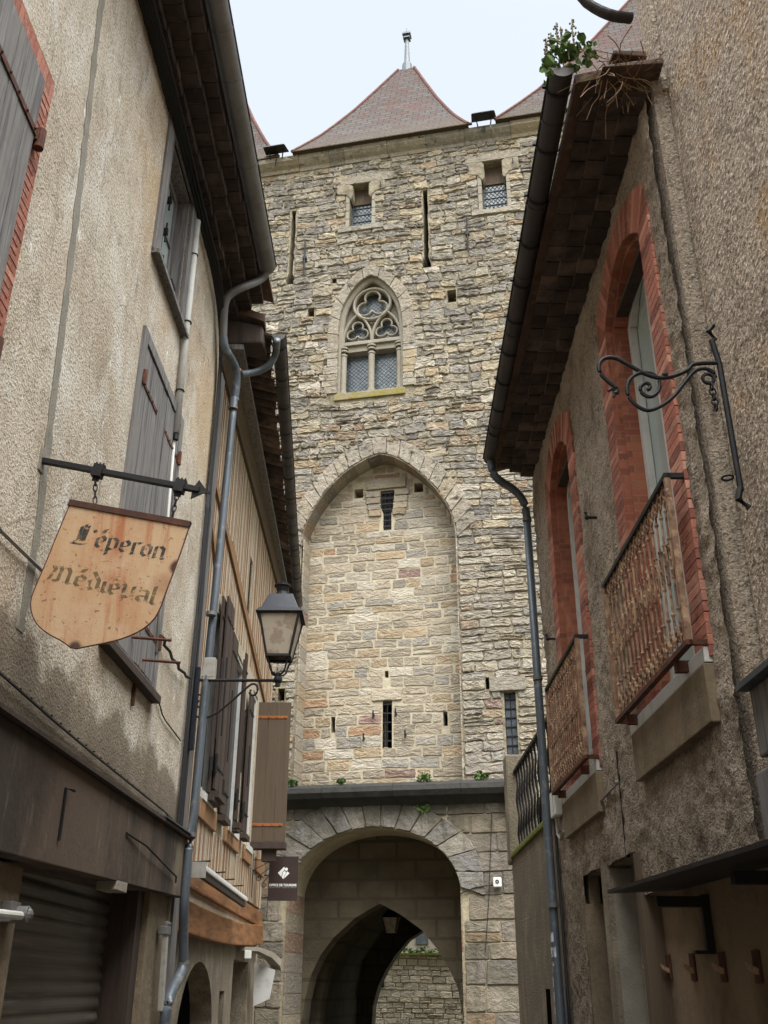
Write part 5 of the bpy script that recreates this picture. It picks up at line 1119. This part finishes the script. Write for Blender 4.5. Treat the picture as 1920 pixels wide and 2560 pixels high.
for k in range(2): cbl.tube(smooth_poly([(1.16, .05, 1.6), (1.32 + .05 * k, .08, 1.3), (1.3 + .06 * k, .1, 1.05), (1.2, .06, .95)], 2), .012, 5)
single('cable_bundle', 'black cables running down the wall behind the stickered downpipe', 'cables', cbl, CABLE, FR, (1.15, .03, 1))
t = Thing('junction_box', 'white weathered junction box beside the dark downpipe below the small balcony', 'box', FR, (1.2, 0, 3.3))
s, h = FR.D(1196, 1737, .08); t.part('housing', MB().box(s - .12, s + .16, .02, .10, h - .13, h + .12), WHITEBOX, bevel=.012); t.part('cable_gland', MB().tube([(s, .06, h - .12), (s, .06, h - .3), (s + .1, .05, h - .36), (s + .25, .04, h - .3)], .016, 6).box(s + .08, s + .1, .1, .104, h - .1, h + .1), GREYBOX)
cb = [FR.D(x, y, .02) for x, y in ((1205, 1795), (1228, 1790), (1285, 1745), (1338, 1690))]
single('cable', 'thin cable with a pale tip rising under the small balcony panel', 'cable', MB().tube([(a, .03, b) for a, b in cb], .012, 5).ball((cb[-1][0], .04, cb[-1][1]), .02, 5), GREYCABLE, FR, (cb[0][0], 0, cb[0][1]))
for px, py, lab in ((1285, 1118, 'dark stub bolt in the roughcast between the two brick arches'), (1197, 1380, 'small curled hook on a pale patch near the far brick arch')):
    s, h = FR.D(px, py, .02); single('wall_hook', lab, 'hook', MB().tube([(s, 0, h), (s, .09, h), (s, .1, h + .05)], .014, 6).ball((s, .09, h), .022, 5), IRON, FR, (s, 0, h), group='hooks in the roughcast')
right.part('expansion_joint', MB().box(4.08, 4.09, -.02, .012, 2.5, 3.3), IRON)
# ground floor
right.part('door_post', MB().box(3.12, 3.34, -.5, .01, -.3, 2.54), STREAKWALL); right.part('timber_door_post', MB().box(4.34, 4.46, -.45, .02, -.3, 2.5), OLIVEWOOD, bevel=.008)
right.part('front_pier', MB().box(1.45, 2.29, -.14, -.045, -.3, 2.54), DIRTYWALL); right.part('door', MB().box(-.4, 3.3, -1.2, -1.15, -.3, 2.7), DARKWOOD); right.part('added_dark_hull', MB().box(-.45, -.4, -1.2, -.4, -.3, 2.7).box(-.4, 3.3, -1.15, -.455, 2.6, 2.7).box(3.13, 3.33, -1.15, -.45, -.3, 2.7), DARKWOOD); right.part('smooth_jamb', MB().box(3.34, 3.352, -.44, -.03, -.3, 2.50), CRACKFILL); right.part('door_recess', MB().box(3.33, 4.36, -.24, -.20, -.3, 2.6), CRACKFILL)  # the wide door and dark hull are added so the doorway stays dark
right.part('peeling_jamb', MB().box(2.24, 2.31, -.4, .008, -.3, 2.3), DIRTYWALL)
right.part('shop_back_wall', MB().box(4.46, 9.2, -.4, -.12, -.3, 2.2), INNER)
can = Thing('shop_canopy', 'thin black iron canopy over the dark shop front at the lower right edge', 'canopy', FR, (7, .3, 2.1))
s0, h0 = FR.D(1325, 1918, .5); 
can.part('sheet', MB().hexa([(5.0, -.1, 2.19), (9.4, -.1, 2.12), (9.4, .5, 2.04), (5.6, .5, 2.12)], [(5.0, -.1, 2.215), (9.4, -.1, 2.145), (9.4, .5, 2.06), (5.6, .5, 2.14)]), IRON)
for x in (5.55, 7.0):
    can.part('bracket', MB().box(x - .025, x + .025, -.12, -.07, 1.80, 2.12).prism([(x - .03, 2.05), (x + .03, 2.05), (x + .03, 2.11), (x - .03, 2.11)], -.1, .2).box(x - .03, x + .03, -.12, .0, 1.79, 1.81), IRON)
for i, px in enumerate((1405, 1448, 1500, 1565, 1640)):
    s, h = FR.D(px, 2093, -.12)
    t = Thing('rusty_hook', ('rusty iron hook nearest the pale door post under the canopy', 'second rusty hook from the door post under the canopy', 'middle rusty hook of the row under the canopy', 'fourth rusty hook from the door post under the canopy', 'rusty hook at the right edge of the view under the canopy')[i], 'hook', FR, (s, -.12, h), 'rusty hooks on the inner shop wall')
    t.part('plate', MB().box(s - .05, s + .05, -.12, -.105, h - .07, h + .09), RUSTDARK, bevel=.004); t.part('peg', MB().hexa([(s - .035, -.11, h - .03), (s + .035, -.11, h - .03), (s + .02, -.06, h + .0), (s - .02, -.06, h + .0)], [(s - .035, -.11, h), (s + .035, -.11, h), (s + .02, -.05, h + .03), (s - .02, -.05, h + .03)]), RUST)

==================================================

Images should not appear in the copy; retype the listing above exactly.

RESULT FOR THIS TASK >>
Write part 5 of the bpy script that recreates this picture. It picks up at line 1119. This part finishes the script. Write for Blender 4.5. Treat the picture as 1920 pixels wide and 2560 pixels high.
for k in range(2): cbl.tube(smooth_poly([(1.16, .05, 1.6), (1.32 + .05 * k, .08, 1.3), (1.3 + .06 * k, .1, 1.05), (1.2, .06, .95)], 2), .012, 5)
single('cable_bundle', 'black cables running down the wall behind the stickered downpipe', 'cables', cbl, CABLE, FR, (1.15, .03, 1))
t = Thing('junction_box', 'white weathered junction box beside the dark downpipe below the small balcony', 'box', FR, (1.2, 0, 3.3))
s, h = FR.D(1196, 1737, .08); t.part('housing', MB().box(s - .12, s + .16, .02, .10, h - .13, h + .12), WHITEBOX, bevel=.012); t.part('cable_gland', MB().tube([(s, .06, h - .12), (s, .06, h - .3), (s + .1, .05, h - .36), (s + .25, .04, h - .3)], .016, 6).box(s + .08, s + .1, .1, .104, h - .1, h + .1), GREYBOX)
cb = [FR.D(x, y, .02) for x, y in ((1205, 1795), (1228, 1790), (1285, 1745), (1338, 1690))]
single('cable', 'thin cable with a pale tip rising under the small balcony panel', 'cable', MB().tube([(a, .03, b) for a, b in cb], .012, 5).ball((cb[-1][0], .04, cb[-1][1]), .02, 5), GREYCABLE, FR, (cb[0][0], 0, cb[0][1]))
for px, py, lab in ((1285, 1118, 'dark stub bolt in the roughcast between the two brick arches'), (1197, 1380, 'small curled hook on a pale patch near the far brick arch')):
    s, h = FR.D(px, py, .02); single('wall_hook', lab, 'hook', MB().tube([(s, 0, h), (s, .09, h), (s, .1, h + .05)], .014, 6).ball((s, .09, h), .022, 5), IRON, FR, (s, 0, h), group='hooks in the roughcast')
right.part('expansion_joint', MB().box(4.08, 4.09, -.02, .012, 2.5, 3.3), IRON)
# ground floor
right.part('door_post', MB().box(3.12, 3.34, -.5, .01, -.3, 2.54), STREAKWALL); right.part('timber_door_post', MB().box(4.34, 4.46, -.45, .02, -.3, 2.5), OLIVEWOOD, bevel=.008)
right.part('front_pier', MB().box(1.45, 2.29, -.14, -.045, -.3, 2.54), DIRTYWALL); right.part('door', MB().box(-.4, 3.3, -1.2, -1.15, -.3, 2.7), DARKWOOD); right.part('added_dark_hull', MB().box(-.45, -.4, -1.2, -.4, -.3, 2.7).box(-.4, 3.3, -1.15, -.455, 2.6, 2.7).box(3.13, 3.33, -1.15, -.45, -.3, 2.7), DARKWOOD); right.part('smooth_jamb', MB().box(3.34, 3.352, -.44, -.03, -.3, 2.50), CRACKFILL); right.part('door_recess', MB().box(3.33, 4.36, -.24, -.20, -.3, 2.6), CRACKFILL)  # the wide door and dark hull are added so the doorway stays dark
right.part('peeling_jamb', MB().box(2.24, 2.31, -.4, .008, -.3, 2.3), DIRTYWALL)
right.part('shop_back_wall', MB().box(4.46, 9.2, -.4, -.12, -.3, 2.2), INNER)
can = Thing('shop_canopy', 'thin black iron canopy over the dark shop front at the lower right edge', 'canopy', FR, (7, .3, 2.1))
s0, h0 = FR.D(1325, 1918, .5); 
can.part('sheet', MB().hexa([(5.0, -.1, 2.19), (9.4, -.1, 2.12), (9.4, .5, 2.04), (5.6, .5, 2.12)], [(5.0, -.1, 2.215), (9.4, -.1, 2.145), (9.4, .5, 2.06), (5.6, .5, 2.14)]), IRON)
for x in (5.55, 7.0):
    can.part('bracket', MB().box(x - .025, x + .025, -.12, -.07, 1.80, 2.12).prism([(x - .03, 2.05), (x + .03, 2.05), (x + .03, 2.11), (x - .03, 2.11)], -.1, .2).box(x - .03, x + .03, -.12, .0, 1.79, 1.81), IRON)
for i, px in enumerate((1405, 1448, 1500, 1565, 1640)):
    s, h = FR.D(px, 2093, -.12)
    t = Thing('rusty_hook', ('rusty iron hook nearest the pale door post under the canopy', 'second rusty hook from the door post under the canopy', 'middle rusty hook of the row under the canopy', 'fourth rusty hook from the door post under the canopy', 'rusty hook at the right edge of the view under the canopy')[i], 'hook', FR, (s, -.12, h), 'rusty hooks on the inner shop wall')
    t.part('plate', MB().box(s - .05, s + .05, -.12, -.105, h - .07, h + .09), RUSTDARK, bevel=.004); t.part('peg', MB().hexa([(s - .035, -.11, h - .03), (s + .035, -.11, h - .03), (s + .02, -.06, h + .0), (s - .02, -.06, h + .0)], [(s - .035, -.11, h), (s + .035, -.11, h), (s + .02, -.05, h + .03), (s - .02, -.05, h + .03)]), RUST)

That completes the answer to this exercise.